Jane Shevtsovis an ecologist and board member of the Citizens for Global Solutions. She teaches math for life sciences at the University of California, Los Angeles.

While globalization has brought many benefits — such as economic efficiency, international collaboration and cross-cultural exchange — it has also come with a number of costs. One is a race to the bottom on corporate taxation. If a multinational corporation doesn’t like its tax rate in a country, it can simply move its money somewhere else, depriving the first country of any taxes at all. This creates an incentive to push taxes lower and lower: Average corporate taxes have declined from about 40% in the 1980s to about 20% in recent years, depriving governments of funds needed to tackle social and environmental problems.

An important step has been taken toward ending this dynamic.
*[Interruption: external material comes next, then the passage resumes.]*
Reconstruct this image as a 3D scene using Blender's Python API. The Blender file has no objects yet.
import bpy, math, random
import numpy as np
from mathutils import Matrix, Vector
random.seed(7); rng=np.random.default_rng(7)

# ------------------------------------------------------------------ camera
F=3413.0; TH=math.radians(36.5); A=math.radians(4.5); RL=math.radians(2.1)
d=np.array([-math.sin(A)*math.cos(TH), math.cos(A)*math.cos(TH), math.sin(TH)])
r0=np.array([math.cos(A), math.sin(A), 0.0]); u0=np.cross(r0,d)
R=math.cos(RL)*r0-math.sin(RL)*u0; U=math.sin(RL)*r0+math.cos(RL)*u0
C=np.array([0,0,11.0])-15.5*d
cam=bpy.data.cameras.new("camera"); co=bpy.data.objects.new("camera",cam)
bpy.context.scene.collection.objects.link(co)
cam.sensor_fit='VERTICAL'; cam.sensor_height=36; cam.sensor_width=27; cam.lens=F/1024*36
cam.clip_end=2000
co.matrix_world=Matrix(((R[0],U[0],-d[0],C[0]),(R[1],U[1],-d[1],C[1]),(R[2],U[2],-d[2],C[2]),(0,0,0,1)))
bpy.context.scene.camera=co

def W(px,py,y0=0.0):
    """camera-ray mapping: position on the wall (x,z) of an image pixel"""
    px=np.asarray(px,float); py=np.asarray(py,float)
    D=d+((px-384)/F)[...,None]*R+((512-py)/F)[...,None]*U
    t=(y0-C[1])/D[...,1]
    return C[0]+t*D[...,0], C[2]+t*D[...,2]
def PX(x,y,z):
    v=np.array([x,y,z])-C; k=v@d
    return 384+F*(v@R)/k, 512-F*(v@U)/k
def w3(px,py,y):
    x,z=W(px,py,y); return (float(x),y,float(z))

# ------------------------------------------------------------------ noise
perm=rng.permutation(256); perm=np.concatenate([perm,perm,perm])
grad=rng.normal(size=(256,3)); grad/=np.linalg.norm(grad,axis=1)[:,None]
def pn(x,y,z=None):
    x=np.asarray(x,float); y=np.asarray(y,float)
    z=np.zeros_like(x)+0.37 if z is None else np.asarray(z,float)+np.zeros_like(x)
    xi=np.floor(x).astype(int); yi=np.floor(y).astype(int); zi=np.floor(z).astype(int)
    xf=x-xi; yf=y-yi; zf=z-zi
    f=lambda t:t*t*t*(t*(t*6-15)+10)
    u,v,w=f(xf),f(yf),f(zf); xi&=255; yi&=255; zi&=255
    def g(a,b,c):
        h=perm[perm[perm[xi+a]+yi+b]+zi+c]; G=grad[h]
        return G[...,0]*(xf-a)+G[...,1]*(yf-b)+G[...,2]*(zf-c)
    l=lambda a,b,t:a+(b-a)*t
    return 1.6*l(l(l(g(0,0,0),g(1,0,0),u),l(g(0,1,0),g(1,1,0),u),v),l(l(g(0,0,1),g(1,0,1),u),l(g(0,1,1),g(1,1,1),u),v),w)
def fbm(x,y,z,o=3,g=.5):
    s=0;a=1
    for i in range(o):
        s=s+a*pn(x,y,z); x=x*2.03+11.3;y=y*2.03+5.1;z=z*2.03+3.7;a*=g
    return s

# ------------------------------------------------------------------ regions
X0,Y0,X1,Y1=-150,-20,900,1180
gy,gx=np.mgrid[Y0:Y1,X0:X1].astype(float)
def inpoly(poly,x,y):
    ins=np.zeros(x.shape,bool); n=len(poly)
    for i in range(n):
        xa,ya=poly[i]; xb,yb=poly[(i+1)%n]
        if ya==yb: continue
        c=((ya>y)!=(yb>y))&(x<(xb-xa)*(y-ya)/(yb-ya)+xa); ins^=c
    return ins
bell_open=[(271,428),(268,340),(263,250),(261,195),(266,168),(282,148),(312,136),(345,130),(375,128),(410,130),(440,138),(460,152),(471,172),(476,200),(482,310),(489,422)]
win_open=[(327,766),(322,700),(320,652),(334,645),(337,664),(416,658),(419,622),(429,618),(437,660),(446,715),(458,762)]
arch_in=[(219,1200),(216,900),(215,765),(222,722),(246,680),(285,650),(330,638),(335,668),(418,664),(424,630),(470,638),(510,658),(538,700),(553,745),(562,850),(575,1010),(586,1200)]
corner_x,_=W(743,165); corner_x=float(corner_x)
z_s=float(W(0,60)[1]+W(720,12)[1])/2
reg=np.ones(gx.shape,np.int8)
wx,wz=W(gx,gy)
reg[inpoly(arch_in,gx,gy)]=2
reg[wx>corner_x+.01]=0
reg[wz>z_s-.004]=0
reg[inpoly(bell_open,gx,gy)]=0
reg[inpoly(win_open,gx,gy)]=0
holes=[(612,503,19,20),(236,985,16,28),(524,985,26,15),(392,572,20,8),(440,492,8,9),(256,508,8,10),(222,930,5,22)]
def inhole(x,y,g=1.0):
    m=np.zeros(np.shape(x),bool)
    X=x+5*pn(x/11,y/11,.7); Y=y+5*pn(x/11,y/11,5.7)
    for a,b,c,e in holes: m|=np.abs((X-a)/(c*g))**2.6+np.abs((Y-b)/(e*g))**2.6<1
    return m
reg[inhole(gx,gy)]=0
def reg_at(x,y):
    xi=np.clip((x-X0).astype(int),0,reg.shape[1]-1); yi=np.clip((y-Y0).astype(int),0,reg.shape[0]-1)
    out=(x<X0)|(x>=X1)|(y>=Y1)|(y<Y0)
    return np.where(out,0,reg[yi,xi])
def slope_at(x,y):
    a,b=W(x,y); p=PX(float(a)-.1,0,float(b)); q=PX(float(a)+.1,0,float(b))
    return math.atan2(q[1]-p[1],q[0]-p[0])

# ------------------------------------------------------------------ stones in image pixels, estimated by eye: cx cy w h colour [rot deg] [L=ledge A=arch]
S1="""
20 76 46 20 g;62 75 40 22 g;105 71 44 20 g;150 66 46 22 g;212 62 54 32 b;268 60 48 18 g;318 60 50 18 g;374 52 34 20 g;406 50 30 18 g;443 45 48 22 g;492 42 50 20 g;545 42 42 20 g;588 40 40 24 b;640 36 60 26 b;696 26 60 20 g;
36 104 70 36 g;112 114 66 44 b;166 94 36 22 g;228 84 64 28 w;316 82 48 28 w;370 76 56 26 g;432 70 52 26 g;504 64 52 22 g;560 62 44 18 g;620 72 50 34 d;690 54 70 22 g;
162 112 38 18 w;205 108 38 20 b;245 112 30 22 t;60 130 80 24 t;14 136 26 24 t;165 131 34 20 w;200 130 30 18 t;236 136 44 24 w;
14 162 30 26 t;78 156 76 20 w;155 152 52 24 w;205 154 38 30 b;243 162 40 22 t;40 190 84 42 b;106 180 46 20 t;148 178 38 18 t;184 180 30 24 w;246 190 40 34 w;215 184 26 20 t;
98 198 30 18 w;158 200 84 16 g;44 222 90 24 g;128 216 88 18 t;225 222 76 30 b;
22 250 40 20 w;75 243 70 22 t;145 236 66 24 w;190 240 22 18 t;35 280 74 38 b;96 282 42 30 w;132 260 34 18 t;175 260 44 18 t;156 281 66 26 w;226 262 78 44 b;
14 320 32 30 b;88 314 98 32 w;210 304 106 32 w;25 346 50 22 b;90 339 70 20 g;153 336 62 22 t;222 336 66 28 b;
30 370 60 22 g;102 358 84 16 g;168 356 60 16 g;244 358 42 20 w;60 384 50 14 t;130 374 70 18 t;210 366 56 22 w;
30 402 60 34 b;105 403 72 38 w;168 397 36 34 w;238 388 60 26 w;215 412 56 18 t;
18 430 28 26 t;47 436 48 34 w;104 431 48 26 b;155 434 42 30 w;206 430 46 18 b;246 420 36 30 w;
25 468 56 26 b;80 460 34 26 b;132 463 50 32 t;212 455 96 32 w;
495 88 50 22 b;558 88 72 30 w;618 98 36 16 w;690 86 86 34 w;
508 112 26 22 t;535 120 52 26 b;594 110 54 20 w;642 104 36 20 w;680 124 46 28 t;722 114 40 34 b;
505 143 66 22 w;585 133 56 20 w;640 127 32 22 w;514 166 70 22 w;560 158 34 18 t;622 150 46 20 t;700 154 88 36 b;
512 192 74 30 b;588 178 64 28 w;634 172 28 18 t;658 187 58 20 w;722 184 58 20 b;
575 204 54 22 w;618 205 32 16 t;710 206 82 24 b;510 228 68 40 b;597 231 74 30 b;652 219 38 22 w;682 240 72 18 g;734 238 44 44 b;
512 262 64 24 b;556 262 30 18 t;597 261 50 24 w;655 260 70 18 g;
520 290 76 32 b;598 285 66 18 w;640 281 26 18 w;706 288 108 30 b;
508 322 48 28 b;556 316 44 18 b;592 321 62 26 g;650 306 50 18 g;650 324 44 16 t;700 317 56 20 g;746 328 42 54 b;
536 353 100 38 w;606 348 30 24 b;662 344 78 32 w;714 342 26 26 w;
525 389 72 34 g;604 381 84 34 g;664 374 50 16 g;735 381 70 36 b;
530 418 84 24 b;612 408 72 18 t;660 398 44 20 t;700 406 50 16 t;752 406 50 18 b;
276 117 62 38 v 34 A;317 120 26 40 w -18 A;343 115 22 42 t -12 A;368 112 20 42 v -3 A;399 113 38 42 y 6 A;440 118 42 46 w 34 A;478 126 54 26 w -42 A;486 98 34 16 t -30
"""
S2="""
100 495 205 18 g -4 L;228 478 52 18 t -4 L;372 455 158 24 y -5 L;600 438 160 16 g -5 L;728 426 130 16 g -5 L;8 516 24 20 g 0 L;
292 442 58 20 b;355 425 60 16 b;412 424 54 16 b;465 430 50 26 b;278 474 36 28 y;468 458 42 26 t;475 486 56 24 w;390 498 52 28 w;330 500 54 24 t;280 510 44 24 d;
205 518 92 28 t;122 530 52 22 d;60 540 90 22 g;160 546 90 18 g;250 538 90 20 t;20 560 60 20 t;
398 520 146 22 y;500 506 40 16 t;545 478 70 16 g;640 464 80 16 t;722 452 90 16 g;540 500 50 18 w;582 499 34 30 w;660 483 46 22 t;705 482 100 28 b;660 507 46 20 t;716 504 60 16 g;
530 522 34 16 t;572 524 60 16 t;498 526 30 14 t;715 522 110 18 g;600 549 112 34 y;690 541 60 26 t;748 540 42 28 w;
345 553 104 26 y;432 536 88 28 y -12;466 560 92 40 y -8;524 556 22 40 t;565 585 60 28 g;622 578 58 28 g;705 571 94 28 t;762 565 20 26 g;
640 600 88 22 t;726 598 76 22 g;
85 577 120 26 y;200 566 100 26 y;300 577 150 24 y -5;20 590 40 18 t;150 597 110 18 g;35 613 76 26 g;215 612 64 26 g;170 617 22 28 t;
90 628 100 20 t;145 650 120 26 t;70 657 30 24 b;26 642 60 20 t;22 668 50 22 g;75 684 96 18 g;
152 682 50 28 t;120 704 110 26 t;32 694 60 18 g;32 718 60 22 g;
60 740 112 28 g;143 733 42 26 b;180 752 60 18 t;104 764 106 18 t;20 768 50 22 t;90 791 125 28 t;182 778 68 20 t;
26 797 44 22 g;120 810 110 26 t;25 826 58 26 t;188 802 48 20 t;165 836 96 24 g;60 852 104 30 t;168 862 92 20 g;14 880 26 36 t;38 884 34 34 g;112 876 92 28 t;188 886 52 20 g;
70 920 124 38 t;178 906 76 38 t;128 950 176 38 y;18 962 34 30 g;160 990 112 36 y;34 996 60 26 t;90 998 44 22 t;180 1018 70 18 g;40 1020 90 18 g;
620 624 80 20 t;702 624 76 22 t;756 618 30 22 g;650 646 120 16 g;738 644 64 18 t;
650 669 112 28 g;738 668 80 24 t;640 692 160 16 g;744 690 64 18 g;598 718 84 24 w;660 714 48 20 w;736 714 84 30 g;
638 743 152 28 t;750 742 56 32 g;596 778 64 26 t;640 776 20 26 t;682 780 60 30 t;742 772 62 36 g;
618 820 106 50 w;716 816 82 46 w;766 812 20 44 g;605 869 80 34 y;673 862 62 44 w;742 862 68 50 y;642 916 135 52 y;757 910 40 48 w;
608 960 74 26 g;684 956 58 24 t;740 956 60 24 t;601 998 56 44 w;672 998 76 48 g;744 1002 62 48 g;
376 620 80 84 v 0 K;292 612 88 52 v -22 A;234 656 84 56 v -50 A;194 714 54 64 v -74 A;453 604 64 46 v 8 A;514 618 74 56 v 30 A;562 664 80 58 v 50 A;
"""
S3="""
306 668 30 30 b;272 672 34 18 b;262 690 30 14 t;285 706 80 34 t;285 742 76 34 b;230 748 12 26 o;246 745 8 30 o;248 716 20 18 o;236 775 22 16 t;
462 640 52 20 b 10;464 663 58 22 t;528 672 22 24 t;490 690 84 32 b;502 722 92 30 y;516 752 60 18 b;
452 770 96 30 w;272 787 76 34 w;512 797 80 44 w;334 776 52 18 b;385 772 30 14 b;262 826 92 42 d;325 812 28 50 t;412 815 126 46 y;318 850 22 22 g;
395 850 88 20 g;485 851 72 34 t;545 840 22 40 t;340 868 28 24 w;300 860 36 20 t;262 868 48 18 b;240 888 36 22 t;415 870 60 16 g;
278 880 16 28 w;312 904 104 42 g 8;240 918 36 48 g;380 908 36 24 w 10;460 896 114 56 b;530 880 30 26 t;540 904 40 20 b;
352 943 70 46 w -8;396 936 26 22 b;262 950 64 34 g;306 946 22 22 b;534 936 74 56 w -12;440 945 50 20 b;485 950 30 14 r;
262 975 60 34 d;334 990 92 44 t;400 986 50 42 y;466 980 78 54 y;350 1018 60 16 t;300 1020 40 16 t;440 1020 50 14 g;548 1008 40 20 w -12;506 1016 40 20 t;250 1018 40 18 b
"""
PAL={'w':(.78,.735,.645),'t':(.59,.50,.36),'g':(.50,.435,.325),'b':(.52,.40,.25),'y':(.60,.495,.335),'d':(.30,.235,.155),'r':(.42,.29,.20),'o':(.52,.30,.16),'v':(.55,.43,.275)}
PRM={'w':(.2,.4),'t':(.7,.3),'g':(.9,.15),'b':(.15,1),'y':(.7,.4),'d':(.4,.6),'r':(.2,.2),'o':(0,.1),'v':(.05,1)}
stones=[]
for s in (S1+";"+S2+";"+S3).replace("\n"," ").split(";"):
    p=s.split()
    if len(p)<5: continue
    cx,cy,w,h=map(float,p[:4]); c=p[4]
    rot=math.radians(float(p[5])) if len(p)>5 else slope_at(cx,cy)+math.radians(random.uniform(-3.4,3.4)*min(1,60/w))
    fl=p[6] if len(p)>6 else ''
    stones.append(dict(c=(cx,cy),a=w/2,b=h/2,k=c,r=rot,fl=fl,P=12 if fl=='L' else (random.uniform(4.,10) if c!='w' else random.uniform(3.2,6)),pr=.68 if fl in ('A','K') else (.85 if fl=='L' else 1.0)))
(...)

The 136 countries in the Organization for Economic Cooperation and Development (OECD), who are responsible for 94% of global economic activity, have agreed to a “global minimum tax.” According to this concept, all corporations with at least 750 million euros in global sales would be taxed at a rate of at least 15%. Income will be taxed where it is earned, so if a company like Microsoft has customers in, say, France, its revenue from those customers will be taxed by France. Moreover, if a country where the corporation does business doesn’t tax it at a rate of at least 15%, its home country can add “top-up tax” to make up the difference. This clever arrangement removes the incentive for lowering taxes.

The (almost) global minimum tax agreement is not without its weaknesses. Certain sectors, including finance and resource extraction, are for some reason exempt. Moreover, actually implementing the agreement will require countries to change their tax laws. Multinationals will undoubtedly lobby against such changes in the United States and elsewhere. It’s worth keeping an eye on and supporting the ratification of this agreement, which is a step toward reigning in global economic anarchy.